The Dallas Cowboys have a strong history of retaining their stars, but that does not mean their front office does it efficiently. In fact, it seems that GM Jerry Jones and his staff continue to make the same mistake over and over again.
Specifically, that mistake is waiting too long to negotiate with the best players on their roster. On one hand, it does allow the team to gather more information regarding the individual player's performance and market conditions. On the other, it allows other players at their respective positions to get new deals that drive up the price the franchise is ultimately forced to pay.
Micah Parsons will be the latest Cowboys star to cash in on his team's unwillingness to move with any sort of urgency.
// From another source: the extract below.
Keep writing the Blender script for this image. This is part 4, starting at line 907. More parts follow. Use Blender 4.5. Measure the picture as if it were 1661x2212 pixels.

Dallas only recently began to engage his representatives in contract talks despite his obvious important to the team's defense. Now, the edge rushing market has been reset by the Browns and Myles Garrett.
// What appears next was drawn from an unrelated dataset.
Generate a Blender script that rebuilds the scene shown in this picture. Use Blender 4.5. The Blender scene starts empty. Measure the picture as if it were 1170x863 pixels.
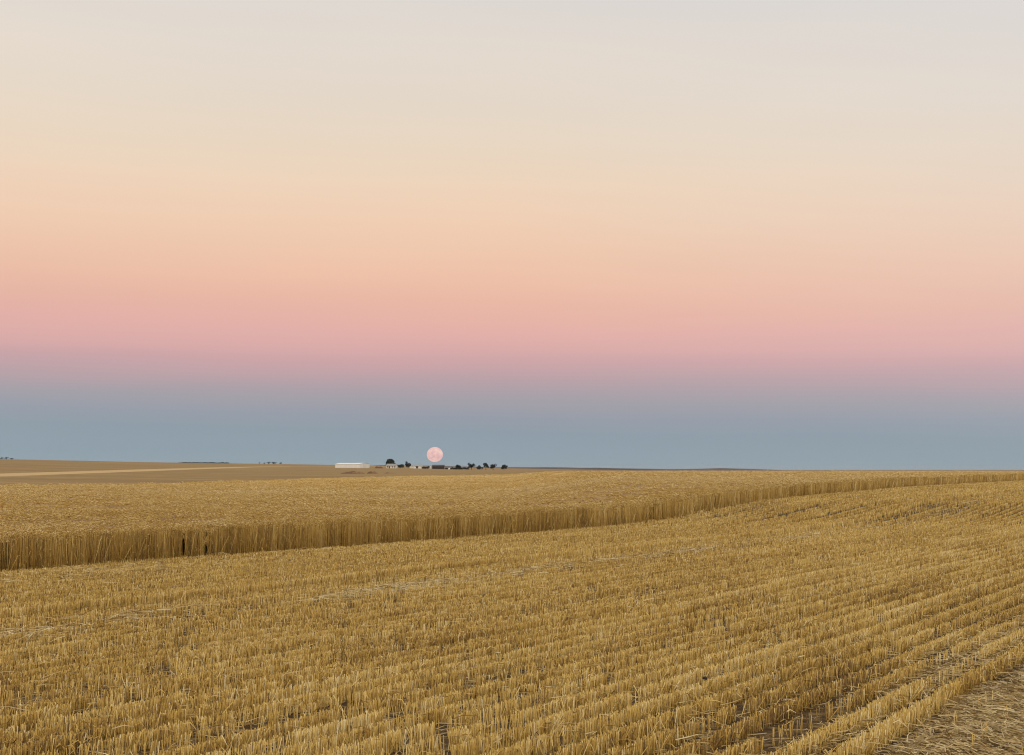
import bpy, bmesh, math, random
import numpy as np
from mathutils import Vector

C = bpy.context.scene.collection
SC = bpy.context.scene
rng = np.random.default_rng(7)
random.seed(7)

# ------------------------------------------------------------------ frame of reference
F = 1700.0                      # focal length in photo pixels (photo 1170 x 863)
HZ = 537.0                      # eye level row
EYE = 1.8
TH = math.radians(29.0)         # sowing rows run 29 degrees right of the view
DX, DY = math.sin(TH), math.cos(TH)
NX, NY = -DY, DX                # u axis, across the rows
U_CROP = 19.75                  # where the standing wheat begins


def noise2(x, y, seed=0):
    """smooth value noise, -1..1"""
    x = np.asarray(x, float); y = np.asarray(y, float)
    xi = np.floor(x).astype(np.int64); yi = np.floor(y).astype(np.int64)
    fx = x - xi; fy = y - yi
    fx = fx * fx * (3 - 2 * fx); fy = fy * fy * (3 - 2 * fy)

    def h(a, b):
        v = (a * 374761393 + b * 668265263 + seed * 974634777) & 0xFFFFFFFF
        v = ((v ^ (v >> 13)) * 1274126177) & 0xFFFFFFFF
        v = v ^ (v >> 16)
        return (v & 0xFFFFFF) / float(0x7FFFFF) - 1.0
    a = h(xi, yi); b = h(xi + 1, yi); c = h(xi, yi + 1); d = h(xi + 1, yi + 1)
    return (a * (1 - fx) + b * fx) * (1 - fy) + (c * (1 - fx) + d * fx) * fy


def fbm(x, y, seed=0, octv=3):
    s = 0; a = 1.0; t = 0
    for i in range(octv):
        s = s + a * noise2(x * 2 ** i, y * 2 ** i, seed + i * 17); t += a; a *= .5
    return s / t


def sst(x, a, b):
    t = np.clip((x - a) / (b - a), 0, 1)
    return t * t * (3 - 2 * t)


R_E = [-.7, -.344, -.256, -.168, -.12, -.0676, .0, .09, .16, .2, .28, .344, .7]
E_PX = [15, 12, 9.2, 7, 5.6, 4.0, 1.6, -1.0, -1.5, -1.6, -1.6, -1.4, -.4]
P_E = [1.2, 1.25, 1.4, 2.0, 2.4, 2.1, 3.2, 3.5, 2.5, 2, 2, 2, 2]
CREST = 2400.0


def ground_z(x, y):
    x = np.asarray(x, float); y = np.asarray(y, float)
    D = np.maximum(y, .1)
    r = np.clip(x / D, -.7, .7)
    zr = sum(np.interp(y + o, [44, 49.5, 51.3, 52.8, 54.2, 57.5, 61.2, 72.8, 78.7, 107, 140], [0, .07, .146, .256, .40, .49, .60, .764, .83, .966, 1.03]) for o in (-2.4, -1.2, 0, 1.2, 2.4)) / 5
    zr = zr * sst(x, -1, 6) * (1 - .75 * sst(y, 130, 450))
    zr = zr + .03 * noise2(x / 6, y / 9, 3) * sst(y, 4, 14)
    e = np.interp(r, R_E, E_PX); p = np.interp(r, R_E, P_E)
    zc = EYE + e * CREST / F
    s = np.clip((D - 120) / (CREST - 120), 0, 1) ** p
    fall = 1 - .55 * sst(D, CREST, 6000) - .45 * sst(D, CREST, 3000) * (e > 0)
    z = zr * (1 - s) + zc * s * fall
    z = z + sst(D, 140, 400) * (.12 * noise2(x / 60, y / 90, 5) + .35 * noise2(x / 260, y / 300, 6) * sst(D, 500, 1200))
    return np.where(y < 0, 0.0, z)


def at(px, D):
    x = (px - 585) / F * D
    return x, D, float(ground_z(x, D))


# ------------------------------------------------------------------ mesh builders
def mesh_np(name, V, quads=None, tris=None, tint=None, mats=(), fmat=None, attrs=None, parent=None, smooth=False):
    me = bpy.data.meshes.new(name)
    nq = 0 if quads is None else len(quads); nt = 0 if tris is None else len(tris)
    me.vertices.add(len(V)); me.vertices.foreach_set('co', np.asarray(V, np.float32).ravel())
    idx = []; tot = []
    if nq: idx.append(np.asarray(quads, np.int32).ravel()); tot.append(np.full(nq, 4, np.int32))
    if nt: idx.append(np.asarray(tris, np.int32).ravel()); tot.append(np.full(nt, 3, np.int32))
    idx = np.concatenate(idx); tot = np.concatenate(tot)
    me.loops.add(len(idx)); me.loops.foreach_set('vertex_index', idx)
    me.polygons.add(len(tot))
    st = np.zeros(len(tot), np.int32); st[1:] = np.cumsum(tot)[:-1]
    me.polygons.foreach_set('loop_start', st)
    me.polygons.foreach_set('loop_total', tot)
    if smooth: me.polygons.foreach_set('use_smooth', np.ones(len(tot), bool))
    if fmat is not None: me.polygons.foreach_set('material_index', np.asarray(fmat, np.int32))
    A = dict(attrs or {})
    if tint is not None: A['tint'] = tint
    for k, v in A.items():
        at_ = me.attributes.new(k, 'FLOAT', 'POINT')
        at_.data.foreach_set('value', np.asarray(v, np.float32))
    for m in mats: me.materials.append(m)
    me.update(calc_edges=True)
    o = bpy.data.objects.new(name, me); C.objects.link(o)
    if parent is not None: o.parent = parent
    return o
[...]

The Bengals (Ja'Marr Chase) and Cowboys (Micah Parsons) are two teams that will be directly affected by the Myles Garrett deal—with the bar for non-QBs rising to $40 million per.
— Albert Breer (@AlbertBreer) March 9, 2025
The longer you wait ...
Cowboys waiting game with Micah Parsons comes back to haunt them
There is no way Parsons and his representatives will consider signing a deal that comes in at less than the $40 million per season Garrett recently received. Parsons is four years younger than his Cleveland counterpart and is just as disruptive as a player. The next deal he signs will lock him up through the prime of his athletic career.
It's very possible Parsons will be looking to reset the edge rushing market for a second time in quick succession. His youth might empower him to ask for a contract that pays him somewhere in the neighborhood of $45 million per season. That ask might have seemed exorbitant before Garrett landed his monster deal with the Browns.
The Cowboys could have avoided all of this drama by being proactive. Parsons is their best defensive player by a wide margin. Subtract him from the team's depth chart and Dallas' defense certainly looks like one of the weakest units in the NFL. Parsons is not a player they can afford to lose.
The Garrett deal probably won't cause the Cowboys to lose out on locking down Parsons for the long haul but it will cost them millions of dollars in salary. That's a significant price to pay for a team that already has salary cap issues. At some point, Dallas needs to learn to lock their core players up before the last minute.